CARNET DE JUSTICE. «Nous n’étions pas présents. Il n’y a pas de témoin. Pas de vidéo. Une confrontation qui n’a pas été faite pendant l’enquête. Le tribunal doit se débrouiller avec ces éléments-là.» Ce mardi 11 mars, le constat de la procureure Laurence Prampat est simple : dans cette affaire, c’est parole contre parole. La question est donc de savoir qui sera le plus crédible.
Le prévenu et la victime sont convoqués pour une histoire de 10 euros. La monnaie que devait Ibrahim à Attoumani après un achat de cigarettes. Le client règle ses quatre euros avec un billet de 20. Dans le Douka de Dembéni ce 23 septembre 2013, Ibrahim ne lui aurait rendu que quatre euros, demandant au client de repasser pour chercher les 10 manquants. Mais lorsque l’acheteur revient, la scène qui aurait dû être d’une extrême banalité dégénère.
D’un côté, il y a la version du prévenu. Le client est arrivé, alcoolisé, munie d’une pierre dans chaque main et s’apprête à lancer ses projectiles. Ibrahim se retourne, saisit une barre de fer qui bloque la porte derrière lui et la lance en direction d’Attoumani. Elle le frappe au visage avant que le client menaçant ne prenne la fuite. Il s’écroule 50 mètres plus loin.

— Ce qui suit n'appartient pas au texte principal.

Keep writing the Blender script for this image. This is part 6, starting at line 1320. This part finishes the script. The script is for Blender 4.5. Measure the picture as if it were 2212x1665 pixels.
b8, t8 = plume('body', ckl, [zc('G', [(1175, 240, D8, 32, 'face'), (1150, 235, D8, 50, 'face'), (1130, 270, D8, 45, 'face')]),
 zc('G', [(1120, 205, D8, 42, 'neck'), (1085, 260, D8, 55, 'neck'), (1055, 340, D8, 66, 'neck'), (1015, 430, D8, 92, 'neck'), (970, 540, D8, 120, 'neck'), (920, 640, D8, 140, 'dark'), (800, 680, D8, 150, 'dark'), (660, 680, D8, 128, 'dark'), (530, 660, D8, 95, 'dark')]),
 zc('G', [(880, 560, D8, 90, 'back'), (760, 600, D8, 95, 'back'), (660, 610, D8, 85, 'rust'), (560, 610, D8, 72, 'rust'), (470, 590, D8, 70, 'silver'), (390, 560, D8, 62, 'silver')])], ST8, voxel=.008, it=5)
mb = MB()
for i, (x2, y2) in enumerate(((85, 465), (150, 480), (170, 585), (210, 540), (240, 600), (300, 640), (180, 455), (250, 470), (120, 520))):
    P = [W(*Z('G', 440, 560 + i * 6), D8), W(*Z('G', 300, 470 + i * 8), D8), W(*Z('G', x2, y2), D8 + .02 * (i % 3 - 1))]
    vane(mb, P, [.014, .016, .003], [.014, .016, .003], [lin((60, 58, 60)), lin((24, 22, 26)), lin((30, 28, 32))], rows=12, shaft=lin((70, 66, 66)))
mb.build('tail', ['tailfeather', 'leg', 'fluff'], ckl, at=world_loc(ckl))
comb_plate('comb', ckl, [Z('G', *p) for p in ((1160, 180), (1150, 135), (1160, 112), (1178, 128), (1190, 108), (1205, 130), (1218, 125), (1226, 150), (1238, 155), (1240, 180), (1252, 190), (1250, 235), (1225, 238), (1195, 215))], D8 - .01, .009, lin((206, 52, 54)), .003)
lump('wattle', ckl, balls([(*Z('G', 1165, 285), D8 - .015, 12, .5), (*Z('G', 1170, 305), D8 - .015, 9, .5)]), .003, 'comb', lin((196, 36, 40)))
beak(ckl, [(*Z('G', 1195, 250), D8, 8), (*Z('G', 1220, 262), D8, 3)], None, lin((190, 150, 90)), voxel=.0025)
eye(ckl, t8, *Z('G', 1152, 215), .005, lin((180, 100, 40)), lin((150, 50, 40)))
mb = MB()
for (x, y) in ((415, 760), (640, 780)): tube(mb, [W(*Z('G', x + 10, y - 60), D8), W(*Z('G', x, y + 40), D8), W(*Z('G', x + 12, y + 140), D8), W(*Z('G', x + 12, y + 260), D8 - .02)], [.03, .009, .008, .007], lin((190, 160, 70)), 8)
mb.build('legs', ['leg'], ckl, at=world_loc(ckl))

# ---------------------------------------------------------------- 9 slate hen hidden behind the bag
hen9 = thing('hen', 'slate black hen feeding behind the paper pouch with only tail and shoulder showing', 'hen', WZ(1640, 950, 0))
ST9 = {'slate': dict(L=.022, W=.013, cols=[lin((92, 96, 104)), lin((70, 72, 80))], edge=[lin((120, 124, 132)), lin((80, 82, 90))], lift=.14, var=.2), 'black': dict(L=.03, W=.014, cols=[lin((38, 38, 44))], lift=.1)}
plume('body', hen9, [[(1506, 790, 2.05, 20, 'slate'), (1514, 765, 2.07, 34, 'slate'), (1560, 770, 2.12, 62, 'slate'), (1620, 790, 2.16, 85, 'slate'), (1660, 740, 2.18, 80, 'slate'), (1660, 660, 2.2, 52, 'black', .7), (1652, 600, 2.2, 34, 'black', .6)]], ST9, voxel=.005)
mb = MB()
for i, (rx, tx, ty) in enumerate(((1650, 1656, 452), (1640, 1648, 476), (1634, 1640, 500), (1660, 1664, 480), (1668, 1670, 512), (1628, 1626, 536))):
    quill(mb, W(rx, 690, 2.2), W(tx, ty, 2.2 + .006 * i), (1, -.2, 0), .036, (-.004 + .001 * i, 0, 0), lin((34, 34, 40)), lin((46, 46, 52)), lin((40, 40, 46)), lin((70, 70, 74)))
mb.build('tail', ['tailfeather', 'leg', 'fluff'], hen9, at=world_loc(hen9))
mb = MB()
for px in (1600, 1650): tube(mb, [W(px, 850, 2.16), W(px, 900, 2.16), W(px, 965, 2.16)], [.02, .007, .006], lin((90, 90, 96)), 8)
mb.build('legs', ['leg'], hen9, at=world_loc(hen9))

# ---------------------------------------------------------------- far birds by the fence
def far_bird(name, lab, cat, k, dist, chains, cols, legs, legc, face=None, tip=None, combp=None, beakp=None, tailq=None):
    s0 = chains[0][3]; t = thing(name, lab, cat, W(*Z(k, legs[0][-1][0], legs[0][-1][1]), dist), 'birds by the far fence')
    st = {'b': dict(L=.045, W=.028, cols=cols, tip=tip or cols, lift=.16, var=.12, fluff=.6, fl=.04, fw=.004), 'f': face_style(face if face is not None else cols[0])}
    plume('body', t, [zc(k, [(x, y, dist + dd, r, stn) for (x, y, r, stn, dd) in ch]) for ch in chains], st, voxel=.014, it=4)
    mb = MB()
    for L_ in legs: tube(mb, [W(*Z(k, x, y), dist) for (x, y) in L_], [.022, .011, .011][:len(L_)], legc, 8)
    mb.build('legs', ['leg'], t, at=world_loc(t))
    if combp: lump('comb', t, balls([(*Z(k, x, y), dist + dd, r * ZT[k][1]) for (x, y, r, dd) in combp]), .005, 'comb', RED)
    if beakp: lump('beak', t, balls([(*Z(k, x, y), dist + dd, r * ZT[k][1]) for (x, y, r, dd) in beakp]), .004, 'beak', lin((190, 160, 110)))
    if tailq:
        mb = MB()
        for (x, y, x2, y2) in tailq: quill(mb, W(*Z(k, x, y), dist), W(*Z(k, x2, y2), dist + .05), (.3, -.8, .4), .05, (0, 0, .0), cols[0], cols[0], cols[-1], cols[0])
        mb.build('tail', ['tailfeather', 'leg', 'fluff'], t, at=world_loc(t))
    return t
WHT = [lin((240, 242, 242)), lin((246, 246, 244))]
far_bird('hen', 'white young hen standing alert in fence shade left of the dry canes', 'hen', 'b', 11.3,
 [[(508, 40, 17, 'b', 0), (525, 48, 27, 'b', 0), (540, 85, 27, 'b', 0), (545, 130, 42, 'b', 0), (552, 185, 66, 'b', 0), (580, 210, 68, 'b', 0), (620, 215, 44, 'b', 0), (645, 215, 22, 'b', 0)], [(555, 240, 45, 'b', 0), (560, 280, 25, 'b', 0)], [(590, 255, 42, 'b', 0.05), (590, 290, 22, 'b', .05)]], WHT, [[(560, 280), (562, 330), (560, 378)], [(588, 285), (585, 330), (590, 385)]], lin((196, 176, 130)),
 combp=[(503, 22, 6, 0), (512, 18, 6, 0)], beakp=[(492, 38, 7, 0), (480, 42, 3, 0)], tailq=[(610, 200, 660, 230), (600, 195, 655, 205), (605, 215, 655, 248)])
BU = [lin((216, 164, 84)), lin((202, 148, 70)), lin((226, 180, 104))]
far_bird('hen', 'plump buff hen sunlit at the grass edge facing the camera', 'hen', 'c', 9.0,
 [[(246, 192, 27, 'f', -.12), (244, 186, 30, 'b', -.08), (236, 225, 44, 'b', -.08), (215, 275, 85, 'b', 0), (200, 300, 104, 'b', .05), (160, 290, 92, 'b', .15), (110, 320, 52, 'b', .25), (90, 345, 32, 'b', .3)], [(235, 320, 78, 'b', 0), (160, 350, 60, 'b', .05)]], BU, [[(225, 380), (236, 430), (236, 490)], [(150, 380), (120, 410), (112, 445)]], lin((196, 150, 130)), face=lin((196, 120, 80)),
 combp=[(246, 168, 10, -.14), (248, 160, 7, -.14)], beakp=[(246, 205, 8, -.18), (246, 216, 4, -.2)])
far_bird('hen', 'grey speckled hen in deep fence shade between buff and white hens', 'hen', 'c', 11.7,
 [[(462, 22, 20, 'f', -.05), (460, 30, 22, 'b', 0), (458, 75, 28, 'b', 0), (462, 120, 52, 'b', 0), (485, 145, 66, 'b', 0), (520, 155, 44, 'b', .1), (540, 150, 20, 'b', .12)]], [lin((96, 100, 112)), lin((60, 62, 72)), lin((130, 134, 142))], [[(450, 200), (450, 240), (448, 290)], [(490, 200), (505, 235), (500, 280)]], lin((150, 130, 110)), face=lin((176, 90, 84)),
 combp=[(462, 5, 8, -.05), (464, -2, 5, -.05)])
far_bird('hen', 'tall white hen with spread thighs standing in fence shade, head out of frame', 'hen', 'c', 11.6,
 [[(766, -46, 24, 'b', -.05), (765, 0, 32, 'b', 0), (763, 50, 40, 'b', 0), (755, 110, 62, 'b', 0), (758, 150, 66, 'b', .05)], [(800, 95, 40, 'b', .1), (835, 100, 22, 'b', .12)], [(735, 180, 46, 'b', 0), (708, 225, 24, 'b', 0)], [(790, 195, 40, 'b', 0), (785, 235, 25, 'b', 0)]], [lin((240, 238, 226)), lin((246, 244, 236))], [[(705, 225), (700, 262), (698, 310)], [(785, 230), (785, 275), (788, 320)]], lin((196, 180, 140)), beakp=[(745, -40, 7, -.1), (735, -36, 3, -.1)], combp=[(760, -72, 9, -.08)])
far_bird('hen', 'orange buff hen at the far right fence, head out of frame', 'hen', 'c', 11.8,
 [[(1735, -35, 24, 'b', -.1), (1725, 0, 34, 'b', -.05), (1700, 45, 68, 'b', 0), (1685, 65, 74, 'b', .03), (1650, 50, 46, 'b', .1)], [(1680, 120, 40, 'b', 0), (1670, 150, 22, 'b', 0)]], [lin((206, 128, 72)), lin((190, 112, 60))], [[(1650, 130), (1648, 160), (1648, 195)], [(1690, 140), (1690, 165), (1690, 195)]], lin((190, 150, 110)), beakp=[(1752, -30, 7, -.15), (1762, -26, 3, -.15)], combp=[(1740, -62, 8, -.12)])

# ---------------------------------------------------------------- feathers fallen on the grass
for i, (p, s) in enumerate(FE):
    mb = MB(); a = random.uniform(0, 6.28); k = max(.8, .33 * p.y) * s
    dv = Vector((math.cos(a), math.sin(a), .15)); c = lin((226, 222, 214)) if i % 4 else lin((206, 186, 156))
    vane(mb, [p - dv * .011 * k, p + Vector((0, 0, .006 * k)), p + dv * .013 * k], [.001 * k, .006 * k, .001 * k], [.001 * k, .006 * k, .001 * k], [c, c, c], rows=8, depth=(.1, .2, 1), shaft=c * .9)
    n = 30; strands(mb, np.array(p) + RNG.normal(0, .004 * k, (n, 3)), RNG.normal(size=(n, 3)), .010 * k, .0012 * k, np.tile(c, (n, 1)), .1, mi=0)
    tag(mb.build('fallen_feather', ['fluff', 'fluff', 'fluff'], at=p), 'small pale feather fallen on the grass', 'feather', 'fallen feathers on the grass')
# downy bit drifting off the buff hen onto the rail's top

Transporté pour des soins au CHM, il obtient un certificat d’ITT (interruption temporaire de travail) de deux jours.
Qui est le menteur ?
La même scène racontée par la victime ne déroule pas du tout de la même façon. Oui, Attoumani est bien venu réclamer sa monnaie. Lorsqu’il s’avance vers Ibrahim, celui-ci saisit la fameuse barre, le frappe deux fois au visage puis une troisième fois sur le bras que la victime place devant lui pour se protéger. Il s’effondre alors dans la douka. Me Simon, l’avocat de la victime décrit des blessures bien plus lourdes que ne le laisse supposer les deux jours d’ITT : «La victime a perdu des dents. Il a de graves problèmes dentaires dont il souffre encore aujourd’hui» et qui l’empêche de travailler. Attoumani n’a pas les moyens d’aller chez le dentiste pour bénéficier des soins nécessaires.
«C’est des mensonges», répond Ibrahim. «Où sont les expertises pour certifier de son état ?», rajoute Me Ahamada, l’avocat du prévenu.
Pour tenter d’y voir plus clair, la procureure propose alors de reconstituer la scène à la barre du tribunal. Ibrahim, a-t-il pu raisonnablement avoir le temps de se retourner pour se saisir de la barre avant que le client ne lui jette les pierres ? Difficile de se faire une idée.
Une légitime défense contestée
L’avocat de la victime réclame 5.000 euros pour les douleurs, 1.000 euros de préjudice esthétique, 3.900 euros pour «perte de chance» pour le travail… et 10 euros, la monnaie qu’on ne lui aurait toujours pas rendu.
La procureure confie ses doutes sur la version du prévenu et anticipe les arguments de légitime défense que ne manquera pas de mettre en avant la défense. Pour elle, la réaction d’Ibrahim n’a pas été proportionnée. Elle fait d’ailleurs écho aux questions du juge Soubeyran : Ibrahim n’aurait-il pas pu faire autrement que de frapper le client ? Elle demande 5 mois de prison avec sursis et deux ans de mise à l’épreuve.
Stupéfaction de la défense qui ne s’attendait pas à une telle sévérité. Me Ahamada remet en avant les doutes, l’enquête bâclée, «la victime qui n’a pas forcément raison parce qu’elle saigne» d’autant qu’elle était alcoolisée au moment des faits… «On ne demande pas cinq mois de prison pour deux jours d’ITT !»
Ibrahim écope finalement de trois mois d’emprisonnement avec sursis. Quant à l’indemnisation, le tribunal renvoie la décision à une future audience civile. La victime devra alors présenter des expertises pour obtenir réparation.
Parole contre parole, cette fois, celle de la victime a fait la différence.